Nay, look at Kenesaw:
Perils the mailed ones never knew
Are lightly braved by the ragged coats of blue,
And gentler hearts are bared to deadlier war.

Heroism is not the preserve of ancient warriors or medieval knights. It can be—has been—democratized.

Cox and Dowling argue that by urging a policy of reconciliation, even at the cost of delaying the freedmen’s recognition as full and equal citizens, Melville reaffirmed Lincoln’s policy that the people should act “with malice toward none…and charity for all.” Although slavery was at the root of the conflict, according to both President and poet, both recognized that many Southerners had fought not for the peculiar institution but for rights they thought granted by the Constitution—or simply for hearth and home.

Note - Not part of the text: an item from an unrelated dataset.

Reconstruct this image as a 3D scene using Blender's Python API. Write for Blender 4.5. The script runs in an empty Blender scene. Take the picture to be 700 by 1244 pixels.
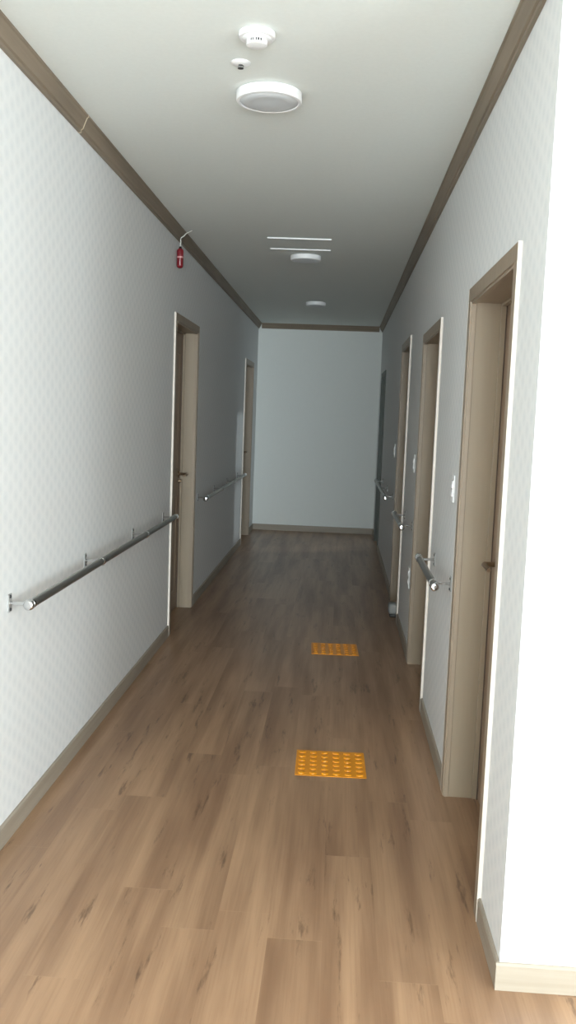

Lincoln did not live to pursue his policy. Melville thought Lincoln’s death at the hands of vengeful Southerners would bring down, in turn, Northern revenge on them. In a poem entitled “The Martyr,” the poet observes,

Good Friday was the day
Of the prodigy and crime,
When they killed him in his pity…
The father in his face.

Melville does not suggest that Lincoln will become the political equivalent of the Savior, however. On the contrary:

They have killed…the Forgiver—
The Avenger takes his place.

The “passion” to which the poet points is, moreover, not that of the “martyr” who suffers out of love, but the indignant anger of the people. Twice he repeats the refrain:

But the People in their weeping
Bare the iron hand:
Beware the People weeping
When they bare the iron hand.

For all his celebration of human sympathy in the face of death and suffering, Melville was not optimistic about the war’s outcome or the possibility of achieving mutual respect, much less restored fraternity. He did not, in other words, seem to believe that his own writings would have much immediate popular effect. Cox and Dowling should be praised for making Melville’s long-neglected Civil War poems easily available in a paperback edition. What’s more, their supple, suggestive interpretive essays provoke readers to ponder not merely Melville’s work but also and more broadly the effect poetry can have on politics.